Somos contra estas usinas, não só porque o Brasil tem outras opções de produzir energia elétrica, a partir de fontes renováveis de energia, mais barata, menos agressiva ao meio ambiente, e mais segura. Mas também pelo princípio da precaução, da incerteza científica.

A incerteza científica, ao contrário de permitir a atividade potencialmente danosa, impede-a como elemento essencial do princípio da precaução. Tal princípio no direito ambiental é uma construção que leva em conta a razoabilidade e a proporcionalidade, como bem define o da professor Mauricio Mota Universidade Estadual do Rio de Janeiro em seu trabalho intitulado “Princípio da Precaução no Direito Ambiental: uma construção a partir da razoabilidade e da proporcionalidade”.  Lembrando também que a própria Constituição da República (em plena desmontagem no atual governo)  estabelece em seu artigo 225, caput, que todos têm direito ao meio ambiente ecologicamente equilibrado, impondo-se ao Poder público e à coletividade o dever de defendê-lo e preservá-lo para as presentes e futuras gerações.
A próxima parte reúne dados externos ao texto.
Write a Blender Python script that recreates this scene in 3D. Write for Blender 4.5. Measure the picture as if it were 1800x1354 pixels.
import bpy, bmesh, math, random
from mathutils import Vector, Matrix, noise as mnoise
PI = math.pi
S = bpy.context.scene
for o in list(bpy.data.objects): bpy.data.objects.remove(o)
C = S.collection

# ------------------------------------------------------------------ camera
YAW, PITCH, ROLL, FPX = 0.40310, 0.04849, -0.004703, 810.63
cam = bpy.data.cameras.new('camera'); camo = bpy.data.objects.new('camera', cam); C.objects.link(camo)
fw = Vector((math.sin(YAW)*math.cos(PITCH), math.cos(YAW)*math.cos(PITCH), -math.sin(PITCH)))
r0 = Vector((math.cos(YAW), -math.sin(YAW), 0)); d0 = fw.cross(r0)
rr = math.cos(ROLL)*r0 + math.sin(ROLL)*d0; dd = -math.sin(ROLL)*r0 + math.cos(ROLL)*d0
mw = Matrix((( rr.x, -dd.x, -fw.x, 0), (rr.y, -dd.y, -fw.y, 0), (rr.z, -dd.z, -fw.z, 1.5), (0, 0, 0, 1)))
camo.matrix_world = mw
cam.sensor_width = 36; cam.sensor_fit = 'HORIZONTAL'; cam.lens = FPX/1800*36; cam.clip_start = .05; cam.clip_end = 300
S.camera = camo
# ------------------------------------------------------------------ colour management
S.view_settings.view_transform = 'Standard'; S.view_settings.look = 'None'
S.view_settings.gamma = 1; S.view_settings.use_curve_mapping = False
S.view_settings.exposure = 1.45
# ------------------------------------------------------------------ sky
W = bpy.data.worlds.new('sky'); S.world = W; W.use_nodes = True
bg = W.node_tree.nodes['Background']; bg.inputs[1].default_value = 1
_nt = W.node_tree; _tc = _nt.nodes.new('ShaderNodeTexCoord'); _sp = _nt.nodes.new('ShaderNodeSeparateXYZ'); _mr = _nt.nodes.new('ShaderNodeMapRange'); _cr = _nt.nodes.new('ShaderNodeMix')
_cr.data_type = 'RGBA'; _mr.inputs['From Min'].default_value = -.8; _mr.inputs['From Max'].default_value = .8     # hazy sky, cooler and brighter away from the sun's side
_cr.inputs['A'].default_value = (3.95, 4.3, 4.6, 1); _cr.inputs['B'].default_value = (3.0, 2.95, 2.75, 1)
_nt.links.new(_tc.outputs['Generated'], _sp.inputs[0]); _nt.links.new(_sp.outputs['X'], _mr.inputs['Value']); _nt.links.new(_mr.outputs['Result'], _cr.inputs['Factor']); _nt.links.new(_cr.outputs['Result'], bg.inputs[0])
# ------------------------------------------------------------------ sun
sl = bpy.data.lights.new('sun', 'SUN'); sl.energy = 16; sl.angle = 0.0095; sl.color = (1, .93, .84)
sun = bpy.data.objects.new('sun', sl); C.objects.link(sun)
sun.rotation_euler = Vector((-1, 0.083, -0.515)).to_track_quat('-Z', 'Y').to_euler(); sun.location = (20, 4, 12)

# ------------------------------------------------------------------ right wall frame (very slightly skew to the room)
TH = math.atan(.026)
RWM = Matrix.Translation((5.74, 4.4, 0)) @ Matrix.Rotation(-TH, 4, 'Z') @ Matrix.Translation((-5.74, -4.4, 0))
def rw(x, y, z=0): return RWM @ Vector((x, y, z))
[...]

Ora, vazamento de material radioativo por uma usina nuclear é possível sim, e já aconteceu em passado recente. Não se pode admitir argumentos que tentam minimizar o risco, e mesmo negar que  tal risco exista. E existindo o vazamento, caso aconteça, seria devastador, pois é incomparável a qualquer outro tipo de desastre, como queda de avião, rompimento de barragens, etc.
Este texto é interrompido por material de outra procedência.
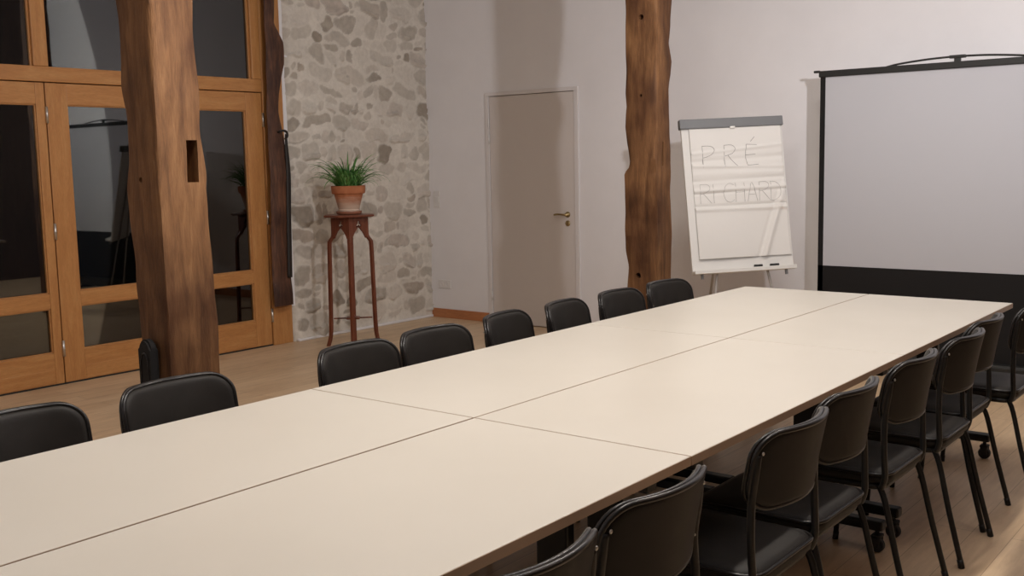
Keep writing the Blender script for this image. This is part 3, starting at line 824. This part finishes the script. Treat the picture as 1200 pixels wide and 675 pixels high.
# ================================================================== PLANT STAND
PS = Vector((-3.655, .425, 0))
st = thing('plant_stand', 'tall dark red wooden plant stand with splayed legs before the stone wall', 'plant stand', PS)
bm = bmesh.new(); lathe(bm, [(0, 1.045), (.200, 1.045), (.212, 1.050), (.215, 1.056), (.212, 1.062), (.200, 1.066), (0, 1.066)], 8)
bmesh.ops.rotate(bm, cent=(0, 0, 0), matrix=Matrix.Rotation(PI/8, 3, 'Z'), verts=bm.verts)
from_bm('top', bm, M['stand_wood'], st)
def leg_pts(sx, sy):
    prof_ = [(1.045, .100), (.93, .100), (.89, .104), (.855, .125), (.82, .132), (.60, .136), (.40, .139), (.22, .142), (.12, .145), (.06, .152), (.0, .168)]
    prof_ = [(z, r*.80+.012) for z, r in prof_]
    return [Vector((sx*r, sy*r, z)) for z, r in prof_]
for sx in (-1, 1):
    for sy in (-1, 1):
        P = smooth_path(leg_pts(sx, sy), 3); bm = bmesh.new(); rings = []
        for p in P:
            hw = .0135 if p.z > .85 else .0125
            if p.z < .1: hw = .012
            rings.append([bm.verts.new((p.x+a*hw, p.y+b*hw, p.z)) for a, b in ((-1, -1), (1, -1), (1, 1), (-1, 1))])
        for A, B in zip(rings, rings[1:]):
            for k in range(4): bm.faces.new((A[k], A[(k+1) % 4], B[(k+1) % 4], B[k]))
        bm.faces.new(rings[0]); bm.faces.new(rings[-1][::-1])
        from_bm('leg', bm, M['stand_wood'], st)
# pierced aprons between the legs (arched lower edge and trefoil hole)
def apron(ang):
    Z0, Z1, Wd = .875, 1.044, .092
    holes = [(0, 1.000, .014), (-.016, .975, .014), (.016, .975, .014), (0, .958, .009), (0, .982, .009)]
    n = 46; bm = bmesh.new(); cell = {}
    def inside(x, z):
        if any((x-a)**2+(z-b)**2 < r*r for a, b, r in holes): return False
        return z > Z0+.0+.085*(1-min(1, abs(x)/.075)**1.6)*1.0
    dx = 2*Wd/n; m = int((Z1-Z0)/dx)
    vs = {}
    def V(i, j):
        if (i, j) not in vs: vs[(i, j)] = bm.verts.new((-Wd+i*dx, 0, Z0+j*dx))
        return vs[(i, j)]
    for i in range(n):
        for j in range(m+1):
            if inside(-Wd+(i+.5)*dx, Z0+(j+.5)*dx): bm.faces.new((V(i, j), V(i+1, j), V(i+1, j+1), V(i, j+1)))
    ext = bmesh.ops.extrude_face_region(bm, geom=list(bm.faces)); nv = [g for g in ext['geom'] if isinstance(g, bmesh.types.BMVert)]
    bmesh.ops.translate(bm, vec=(0, .012, 0), verts=nv)
    bmesh.ops.transform(bm, matrix=Matrix.Rotation(ang, 4, 'Z') @ Matrix.Translation((0, -.104, 0)), verts=bm.verts)
    return bm
for k in range(4): from_bm('apron', apron(k*PI/2), M['stand_wood'], st)
bm = bmesh.new(); lathe(bm, [(0, .218), (.07, .218), (.076, .222), (.076, .228), (.07, .232), (0, .232)], 4)
box(bm, (-.125, -.009, .220), (.125, .009, .230), 0, mtx=Matrix.Rotation(PI/4, 4, 'Z')); box(bm, (-.155, -.009, .2202), (.155, .009, .2298), 0, mtx=Matrix.Rotation(-PI/4, 4, 'Z')); box(bm, (-.155, -.009, .2204), (.155, .009, .2296), 0, mtx=Matrix.Rotation(PI/4, 4, 'Z'))
from_bm('lower_shelf', bm, M['stand_wood'], st)

bm = bmesh.new(); lathe(bm, [(0, 0), (.085, 0), (.098, .004), (.104, .022), (.101, .026), (.094, .024), (.086, .010), (0, .010)], 40)
sa = from_bm('saucer', bm, M['saucer'], None, smooth=True); sa.location = PS+Vector((0, 0, 1.0665))
tag(sa, 'round clay saucer under the flower pot on the plant stand', 'saucer')
pt = thing('potted_plant', 'grassy green plant in a lime-stained terracotta pot on the plant stand', 'potted plant', PS+Vector((0, 0, 1.0770)))
bm = bmesh.new()
lathe(bm, [(0, .0), (.078, .0), (.084, .004), (.088, .025), (.082, .032), (.086, .038), (.114, .148), (.116, .152), (.128, .154), (.133, .160), (.137, .212), (.134, .217), (.126, .217), (.122, .205), (.118, .19), (0, .19)], 48)
from_bm('pot', bm, M['terracotta'], pt, angle=50)
bm = bmesh.new(); lathe(bm, [(0, .203), (.06, .204), (.12, .196)], 32)
from_bm('soil', bm, M['soil'], pt, smooth=True)
bm = bmesh.new(); rl = random.Random(21)
for k in range(165):
    a = rl.uniform(0, 2*PI); r0 = .085*math.sqrt(rl.random()); L = rl.uniform(.17, .37)*(1.0 if k % 5 else .8)
    lean = rl.uniform(.1, 1.15)*(.5+r0/.085*.6); droop = rl.uniform(.9, 2.5)
    if k % 6 == 0: lean = rl.uniform(.0, .3); L *= .85
    d = Vector((math.cos(a), math.sin(a), 0)); p = Vector((d.x*r0, d.y*r0, .195)); ang = PI/2-lean*.75
    side = Vector((-d.y, d.x, 0)); nseg = 9; pv = None; w0 = rl.uniform(.005, .0085); tw = rl.uniform(-.5, .5)
    for s in range(nseg+1):
        t = s/nseg; w = w0*(1-.9*t**1.8)*(0.7+.6*min(1, t*3))
        dd = d*math.cos(ang)+Vector((0, 0, math.sin(ang))); up_ = side.cross(dd)
        sd = (side*math.cos(tw*t)+up_*math.sin(tw*t))
        A = bm.verts.new(p-sd*w); Mv = bm.verts.new(p-up_*w*.35); B = bm.verts.new(p+sd*w)
        if pv: bm.faces.new((pv[0], pv[1], Mv, A)); bm.faces.new((pv[1], pv[2], B, Mv))
        pv = (A, Mv, B); p = p+dd*(L/nseg); ang -= droop/nseg*(.3+1.5*t)
        if p.z < .10 and Vector((p.x, p.y)).length < .15: p.z = .10
fo = from_bm('foliage', bm, M['leaf'], pt, smooth=True)
m_ = fo.modifiers.new('thick', 'SOLIDIFY'); m_.thickness = .0007

# ================================================================== LAMPS (outside the picture) AND WORLD
def uplighter(x, y, z, label):
    """floor standing uplighter: opaque bowl, bulb inside, light leaves over the rim"""
    t = thing('floor_uplighter', label, 'lamp', (x, y, 0))
    bm = bmesh.new(); lathe(bm, [(0, 0), (.15, 0), (.15, .02), (.03, .03), (0, .03)], 32); from_bm('base', bm, M['black_metal'], t, angle=40)
    bm = bmesh.new(); tube(bm, [(0, 0, .025), (0, 0, z-.155)], .013, 12); from_bm('pole', bm, M['black_metal'], t, smooth=True)
    bm = bmesh.new(); lathe(bm, [(0, -.160), (.04, -.158), (.12, -.12), (.185, -.060), (.190, -.060), (.126, -.126), (.04, -.165), (0, -.167)], 40)
    bmesh.ops.translate(bm, vec=(0, 0, z), verts=bm.verts); from_bm('bowl', bm, M['plastic_white'], t, smooth=True)
def pendant(x, y, z, label):
    t = thing('pendant_lamp', label, 'lamp', (x, y, z))
    bm = bmesh.new(); box(bm, (-.07, -.6, 0), (.07, .6, .05), .01); from_bm('lamp_housing', bm, M['plastic_white'], t)
    bm = bmesh.new(); tube(bm, [(0, -.5, .05), (0, -.5, CEIL-z)], .003, 6); tube(bm, [(0, .5, .05), (0, .5, CEIL-z)], .003, 6); from_bm('cord', bm, M['black_metal'], t)
def light(name, kind, loc, energy, col, size=.3, size_y=None, target=None, spread=None):
    l = bpy.data.lights.new(name, kind); l.energy = energy; l.color = col
    if kind == 'AREA':
        l.size = size
        if size_y: l.shape = 'RECTANGLE'; l.size_y = size_y
        if spread: l.spread = spread
    else: l.shadow_soft_size = size
    o = bpy.data.objects.new(name, l); C.objects.link(o); o.location = loc
    if target is not None: o.rotation_euler = (Vector(target)-Vector(loc)).to_track_quat('-Z', 'Y').to_euler()
    return o
KEY = (2.50, -2.43, 2.25)
uplighter(KEY[0], KEY[1], KEY[2], 'floor uplighter with a white bowl behind the right hand chairs, outside the picture')
light('uplighter_bulb', 'POINT', KEY, 380, (.98, .96, 1.0), .05)
pendant(.6, -3.2, 3.3, 'long white pendant lamp above the near tables, outside the picture')
light('pendant_near', 'AREA', (.6, -3.2, 3.29), 50, (1, .92, .83), .14, 1.2, target=(.6, -3.2, 0))
pendant(.6, -.8, 3.3, 'long white pendant lamp above the far tables, outside the picture')
light('pendant_far', 'AREA', (.6, -.8, 3.29), 40, (1, .92, .83), .14, 1.2, target=(.6, -.8, 0))

w = bpy.data.worlds.new('night'); bpy.context.scene.world = w; w.use_nodes = True
w.node_tree.nodes['Background'].inputs[0].default_value = (.002, .0025, .004, 1); w.node_tree.nodes['Background'].inputs[1].default_value = 1

cam = bpy.data.cameras.new('camera'); co = bpy.data.objects.new('camera', cam); C.objects.link(co)
cam.sensor_width = 36; cam.lens = F/1200*36; cam.clip_start = .05
co.matrix_world = Matrix(((RT.x, UP.x, -FW.x, CAM.x), (RT.y, UP.y, -FW.y, CAM.y), (RT.z, UP.z, -FW.z, CAM.z), (0, 0, 0, 1)))
s = bpy.context.scene; s.camera = co
s.view_settings.view_transform = 'Standard'; s.view_settings.look = 'None'; s.view_settings.gamma = 1
s.view_settings.use_curve_mapping = False; s.view_settings.exposure = -0.07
Os elementos radioativos vazados do núcleo do reator  contaminariam o ar, a terra, o solo. Nada mais oportuno lembrar que absorção da radiação emitida é acumulativa, aumenta com o tempo pois os radionuclídeos se acumulam no corpo da população exposta. O que acarretaria sérios prejuízos já conhecidos a saúde humana e de todo ser vivo, ao longo de dezenas, centenas e mesmo milhares de anos.

Então diante de tantos fatos, de tantas constatações, de tantas evidências o que leva o governo brasileiro a tantas maledicências, a tantos descalabros, em propor usinas nucleares em nosso país? Talvez por uma simples razão: a de não gostar do povo brasileiro, do povo nordestino.
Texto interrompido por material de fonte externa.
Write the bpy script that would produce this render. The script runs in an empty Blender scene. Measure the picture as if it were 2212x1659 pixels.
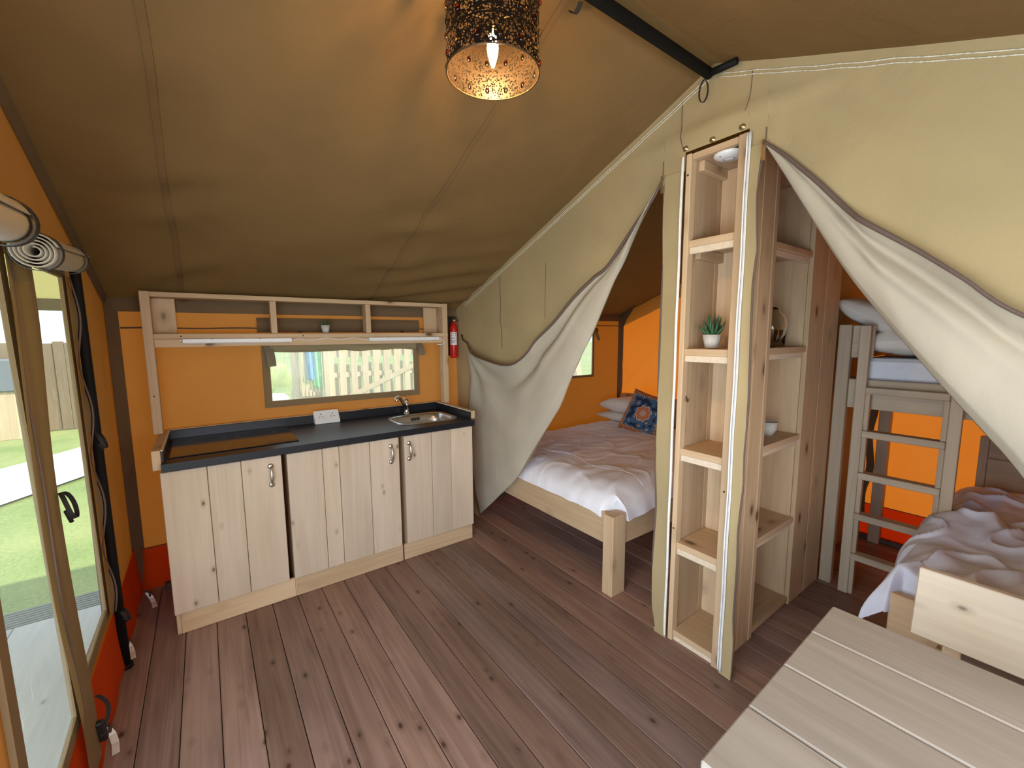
import bpy, bmesh, math, random
from mathutils import Vector, Matrix, noise

random.seed(7)
S = bpy.context.scene
C = S.collection
PI = math.pi

# ------------------------------------------------------------------ camera
yaw, pitch, roll = math.radians(36.10), math.radians(6.678), math.radians(-0.337)
fw = Vector((math.sin(yaw) * math.cos(pitch), math.cos(yaw) * math.cos(pitch), -math.sin(pitch)))
r0 = Vector((math.cos(yaw), -math.sin(yaw), 0))
u0 = r0.cross(fw)
ri = math.cos(roll) * r0 + math.sin(roll) * u0
up = -math.sin(roll) * r0 + math.cos(roll) * u0
cam = bpy.data.objects.new('camera', bpy.data.cameras.new('camera'))
C.objects.link(cam)
M = Matrix.Identity(4)
for i in range(3):
    M[i][0], M[i][1], M[i][2] = ri[i], up[i], -fw[i]
M[0][3], M[1][3], M[2][3] = 0, 0, 1.56
cam.matrix_world = M
cam.data.sensor_width = 36
cam.data.lens = 36 * 910.47 / 2212
cam.data.clip_start = 0.02
S.camera = cam

# ------------------------------------------------------------------ sky, sun, daylight, exposure
w = bpy.data.worlds.new('world')
S.world = w
w.use_nodes = True
bg = w.node_tree.nodes['Background']
bg.inputs[0].default_value = (0.80, 0.91, 1.0, 1)
bg.inputs[1].default_value = 1.7

def lamp(name, kind, energy, color, loc, direction=None, size=None, size_y=None):
    d = bpy.data.lights.new(name, kind)
    d.energy = energy
    d.color = color
    o = bpy.data.objects.new(name, d)
    o.location = loc
    if direction is not None:
        o.rotation_euler = Vector(direction).to_track_quat('-Z', 'Y').to_euler()
    if size:
        d.shape = 'RECTANGLE'
        d.size = size
        d.size_y = size_y or size
    C.objects.link(o)
    return o

sun = lamp('sun', 'SUN', 9.0, (1.0, 0.93, 0.80), (8, -3, 8), (-0.80, 0.42, -0.62))
sun.data.angle = math.radians(0.8)
# daylight through the open tent doorway behind the camera and through the near side window
lamp('door_daylight', 'AREA', 82, (0.70, 0.83, 1.0), (-0.62, 0.05, 1.00), (1, 0.22, -0.22), 1.9, 1.6)
lamp('side_window_daylight', 'AREA', 38, (0.92, 0.94, 1.0), (0.45, -1.22, 1.30), (0.05, 1, 0.02), 1.9, 0.85)
S.view_settings.view_transform = 'Standard'
S.view_settings.look = 'None'
S.view_settings.gamma = 1.0
S.view_settings.use_curve_mapping = False
S.view_settings.exposure = -0.15
try:
    S.cycles.use_denoising = True
    S.cycles.max_bounces = 10
    S.cycles.diffuse_bounces = 6
    S.cycles.transparent_max_bounces = 16
    S.cycles.sample_clamp_indirect = 6
except Exception:
    pass

# ------------------------------------------------------------------ materials
def new_mat(name):
    m = bpy.data.materials.new(name)
    m.use_nodes = True
    nt = m.node_tree
    return m, nt, nt.nodes['Principled BSDF'], nt.nodes['Material Output']

def N(nt, t, **kw):
    n = nt.nodes.new(t)
    for k, v in kw.items():
        setattr(n, k, v)
    return n

def ramp(nt, fac, stops):
    r = N(nt, 'ShaderNodeValToRGB')
    e = r.color_ramp.elements
    while len(e) < len(stops):
        e.new(0.5)
    for i, (p, c) in enumerate(stops):
        e[i].position = p
        e[i].color = (*c, 1) if len(c) == 3 else c
    nt.links.new(fac, r.inputs[0])
    return r.outputs[0]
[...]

Em Pernambuco estamos diante de uma proposta de emenda a Constituição Estadual que mudaria o artigo 216, que veda a instalação de usinas nucleares em seu território. A PEC proposta pelo deputado Alberto Feitosa tiraria este impedimento constitucional, caso sua admissibilidade seja aceita pela Comissão de Constituição, Legislação e Justiça, e em seguida iria para votação em plenário. Precisando assim maioria simplificada de votos, ou seja 2/3 do total de deputados (49), ou seja 33 votos para ser aprovada.

Esta insanidade, caso aprovada, seria de triste memória para os legisladores pernambucanos. Portanto é hora da pressão democrática sobre os deputados. Pois como diz o poeta: quem sabe faz a hora, não espera acontecer.

*Heitor Scalambrini Costa é Professor aposentado da UFPE. 
Graduado em física Unicamp/SP, mestre em Ciências e Tecnologia Nuclear/UFPE,
Doutor em Energética Universidade de Marselha-Comissariado de Energia Atômica/França.